Hoy todo lo que sabemos de la lectura como fenómeno público proviene de las estadísticas que, para disipar las dudas que suscitan, tienen que terminar en decimales, no sea que alguien cuestione la precisión milimétrica de la que presumen. Y las estadísticas confirman el aumento del número de lectores de libros y, por consiguiente, de la producción editorial.

Pero a la industria editorial sólo le preocupa la cantidad. La ventaja con la que juega es que las estadísticas ocultan la realidad pero no la modifican. Y aquí la realidad se traduce en que los lectores leen cada vez peor, aunque el empeoramiento tampoco se note puesto que, para satisfacción de los editores industriales, las estadísticas revelan que su número no hace más que engordar.

¿Qué significa leer peor? No, desde luego, leer poco ni menos que en tiempos pasados. “Poco” y “menos” son términos cuantitativos. Y es de calidad de lo que estamos hablando. Leer peor significa consumir, absorber, devorar y hasta digerir, funciones todas ellas fisiológicas y hasta imprescindibles, pero inútiles en el trabajo intelectual. Significa también pasividad, falta de criterio y de auténtica libertad de elección y selección.

Por más que algunos se jacten de su virtualidad para aislarse incluso en recintos superpoblados y ruidosos, la lectura bien hecha requiere unas condiciones ambientales que ninguna tecnología puede mejorar aunque sí empeorar. Nos guste o no, nuestra capacidad de atención y de retención tiene sus límites. Una frase no es una pista de hielo sobre la que los ojos patinan velozmente sino un terreno cultivable ante el que hay que agacharse para removerlo hasta las entrañas.

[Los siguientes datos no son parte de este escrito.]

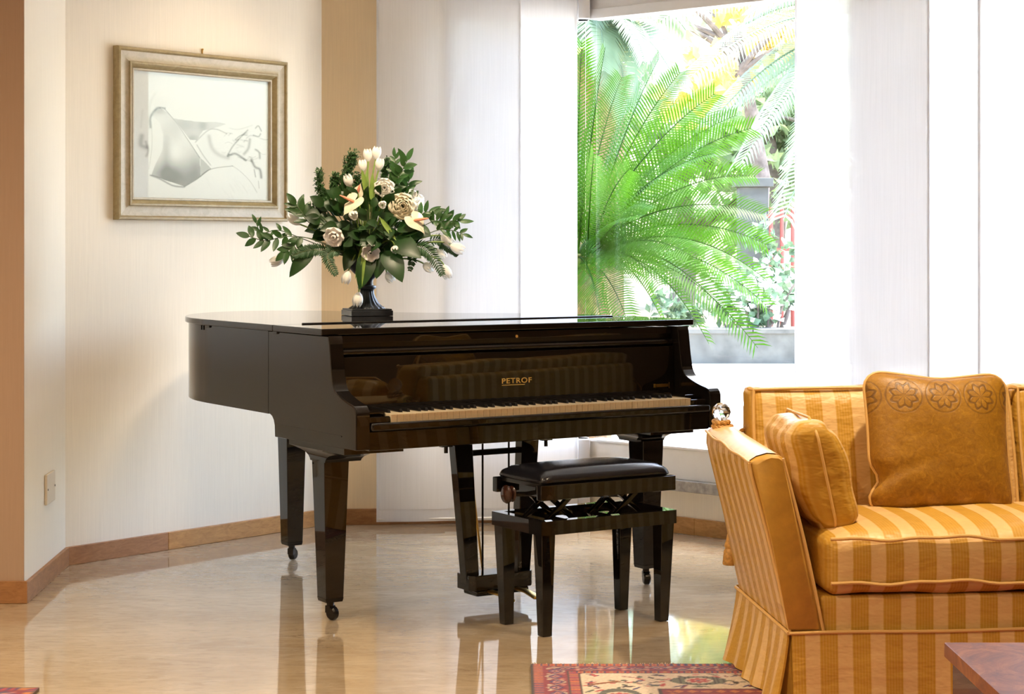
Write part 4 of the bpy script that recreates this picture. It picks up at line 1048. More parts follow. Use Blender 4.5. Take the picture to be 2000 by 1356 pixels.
    if fringe_y is not None:
        m = MB(); r2 = random.Random(5)
        for k in range(int(w / 0.007)):
            x = 0.004 + k * 0.007; y = h; l = r2.uniform(0.012, 0.03); dx_ = r2.uniform(-0.010, 0.010); zz = r2.uniform(0.004, 0.012)
            m.add(([(x - 0.0016, y - 0.004, 0.009), (x + 0.0016, y - 0.004, 0.009), (x + dx_ + 0.0016, y + l, 0.002), (x + dx_ - 0.0016, y + l, 0.002), (x + dx_ * 0.5, y + l * 0.5, zz)], [(0, 1, 4), (1, 2, 4), (2, 3, 4), (3, 0, 4)]))
        f_ = m.build('fringe', M_fringe, root, smooth=False); f_['kind'] = 'stuff'
    return root
M_rugpile = mat_vcol('rug_pile', 0.9, 0.2, 0.25, 500); M_rugback = simple('rug_backing', (0.25, 0.16, 0.10), 0.9); M_fringe = simple('rug_fringe', (0.55, 0.42, 0.26), 0.9)
rug('persian_rug', 0.056, 2.70, 3.95, 5.765, 'red and ivory patterned oriental rug under the sofa', fringe_y=1)
rug('corner_rug', -2.60, -1.36, 4.10, 5.455, 'dark red oriental rug whose corner lies on the open marble', step=0.012, seed=4)

# ------------------------------------------------------------------ urn of flowers on the piano lid
UX, UY, UZ = -0.570, 7.45, 1.0064
SC = 7.45 / 3700.0
def fp(u, v, dy=0.0):
    """a place in the bouquet: u across and v down in units of about two millimetres, dy metres further back"""
    D = 7.45 + dy; return Vector(((u - 1000) / 3700 * D, D, 1.285 - (v - 478) * D / 3700))
M_urn = simple('black_iron_urn', (0.018, 0.021, 0.026), 0.35, 0.2, var=0.3, vscale=40)
urn = tag(empty('flower_urn', (UX, UY, UZ), math.radians(19)), 'black fluted pedestal urn standing on the piano lid', 'urn')
MB().add(box(-0.0835, 0.0835, -0.0835, 0.0835, 0.0005, 0.0215)).add(box(-0.080, 0.080, -0.080, 0.080, 0.0215, 0.0275)).build('plinth', M_urn, urn, bevel=0.002)
MB().add(lathe([(0.070, 0.027), (0.068, 0.031), (0.060, 0.036), (0.050, 0.044), (0.040, 0.057), (0.032, 0.072), (0.027, 0.087), (0.0255, 0.104)], 64, flute=lambda j, a: 0.05 * math.cos(a * 16))).build('fluted_stem', M_urn, urn, sharp=180)
MB().add(lathe([(0.027, 0.102), (0.035, 0.105), (0.037, 0.111), (0.035, 0.117), (0.026, 0.120)], 32)).build('ring', M_urn, urn)
MB().add(lathe([(0.0255, 0.119), (0.024, 0.128), (0.025, 0.140), (0.033, 0.150), (0.056, 0.170), (0.078, 0.195), (0.088, 0.222), (0.092, 0.226), (0.086, 0.226), (0.076, 0.200), (0.05, 0.178), (0.004, 0.172)], 40)).build('bowl', M_urn, urn)
MOUTH = Vector((UX, UY, UZ + 0.205))
def mouth(): return MOUTH + Vector((random.uniform(-0.045, 0.045), random.uniform(-0.045, 0.045), random.uniform(-0.01, 0.015)))

M_petal = mat_leaf('white_petal', (0.86, 0.84, 0.79), 0.3, 0.5, 0.05, 30)
M_pinkpetal = mat_leaf('blush_petal', (0.90, 0.85, 0.82), 0.3, 0.5, 0.10, 30)
M_cream = mat_leaf('cream_petal', (0.80, 0.74, 0.58), 0.3, 0.45, 0.06, 30)
M_spathe = mat_leaf('ivory_spathe', (0.74, 0.68, 0.52), 0.2, 0.3, 0.12, 30)
M_spadix = simple('coral_spadix', (0.70, 0.26, 0.16), 0.5, var=0.2, vscale=200)
M_tstem = mat_leaf('tulip_stem', (0.20, 0.30, 0.06), 0.2, 0.4, 0.25, 20)
M_gleaf = mat_leaf('dark_green_leaf', (0.012, 0.038, 0.008), 0.12, 0.42, 0.4, 14, (0.05, 0.16, 0.02))
M_rleaf = mat_leaf('glossy_ruscus_leaf', (0.021, 0.060, 0.013), 0.15, 0.4, 0.35, 20, (0.08, 0.22, 0.04))
M_fern = mat_leaf('fern_leaf', (0.022, 0.070, 0.022), 0.12, 0.5, 0.3, 20)
M_thuja = mat_leaf('bushy_green', (0.030, 0.082, 0.020), 0.1, 0.6, 0.45, 60)
M_twig = simple('green_twig', (0.06, 0.09, 0.03), 0.6)

def leaf_vf(base, tip, width, up=None, bend=0.12, fold=0.25, n=7, peak=0.42):
    base, tip = Vector(base), Vector(tip); d = tip - base; l = d.length; dn = d.normalized()
    up = Vector(up if up else (0, -0.5, 1)); s = dn.cross(up)
    if s.length < 1e-3: s = dn.cross(Vector((1, 0, 0)))
    s.normalize(); nn = s.cross(dn).normalized()
    vs = []; fs = []
    for i in range(n + 1):
        t = i / n; w = width * (math.sin(PI * t ** (math.log(0.5) / math.log(peak))) ** 0.8 if 0 < t < 1 else 0.0) + 0.0006
        c = base + d * t + nn * (bend * l * math.sin(PI * t) * 0.6)
        vs += [c - s * w / 2 + nn * fold * w / 2, c, c + s * w / 2 + nn * fold * w / 2]
    for i in range(n):
        a = 3 * i; fs += [(a, a + 1, a + 4, a + 3), (a + 1, a + 2, a + 5, a + 4)]
    return vs, fs

def axis_matrix(p, d):
    z = Vector(d).normalized(); x = z.orthogonal().normalized(); y = z.cross(x)
    return Matrix(((x.x, y.x, z.x, p[0]), (x.y, y.y, z.y, p[1]), (x.z, y.z, z.z, p[2]), (0, 0, 0, 1)))

def petal_vf(L_, R, phi, half, open_, n=6, m=4, ruffle=0.0, seed=0):
    vs = []; fs = []
    for i in range(n + 1):
        s = i / n; r = R * math.sin(PI * (0.12 + 0.66 * s)) * (1 + open_ * s * s * 2.2) * (1.0 if s > 0 else 0.4)
        hw = half * (math.sin(PI * (0.10 + 0.84 * s)) ** 0.7)
        for j in range(m + 1):
            w = -1 + 2 * j / m; a = phi + hw * w
            rr = r * (1 - 0.10 * w * w) + ruffle * R * math.sin(7 * a + seed + 5 * s) * s
            vs.append((rr * math.cos(a), rr * math.sin(a), L_ * s * (1 - 0.10 * w * w * s)))
    for i in range(n):
        for j in range(m):
            a = i * (m + 1) + j; fs.append((a, a + 1, a + m + 2, a + m + 1))
    return vs, fs

def tulip(u, v, dy, tip, size, label, root=None, bow=None, mat=None, name='tulip', open_=0.0, leaf=False):
    """bloom centred at (u, v); tip = (du, dv, dy) heading of its point"""
    size *= (1.0 if v < 330 else 1.2); c = fp(u, v, dy); d = Vector((tip[0], tip[2], -tip[1])).normalized()
    base = c - d * size * 0.5
    t = tag(empty(name, base), label, 'flower', 'white tulips in the urn')
    for k in range(6):
        MB().add(petal_vf(size * (1.0 if k % 2 else 0.97), size * (0.36 if k % 2 else 0.33), k * PI / 3 + random.random() * 0.1, 0.72, open_ + (0.05 if k % 2 else 0))).build('petal', mat or M_petal, t, xf=axis_matrix((0, 0, 0), d), sharp=180)
    r = Vector(root) if root else mouth()
    mid = Vector(bow) if bow else (r * 0.45 + base * 0.55 + Vector((0, 0, 0.05)) - d * size * 0.8)
    MB().add(tube([p - base for p in bez(r, mid, base + d * 0.004, 12)], 0.0030, 8)).build('stem', M_tstem, t)
    if leaf:
        MB().add(leaf_vf(r * 0.35 + base * 0.65 - base, base + Vector(leaf) - base, 0.020, bend=0.1, fold=0.5)).build('leaf', M_tstem, t)
    return t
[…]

La lectura es una conversación, no un monólogo. Un libro tiene que decirnos algo para que podamos responderle. Si no nos dice nada es que al menos falla uno de los dos, o nosotros o él. Como toda conversación, se fundamenta en una regla básica: escuchar a nuestro interlocutor. La escucha se afina con lecturas merecedoras de ser escuchadas, como un oído se vuelve selectivo escuchando músicas complejas. Con lectores exigentes estará garantizada la calidad literaria. En cambio, aquellos que se conforman con leer cualquier texto, maleducan a los escritores y los incitan a abandonar la exigencia.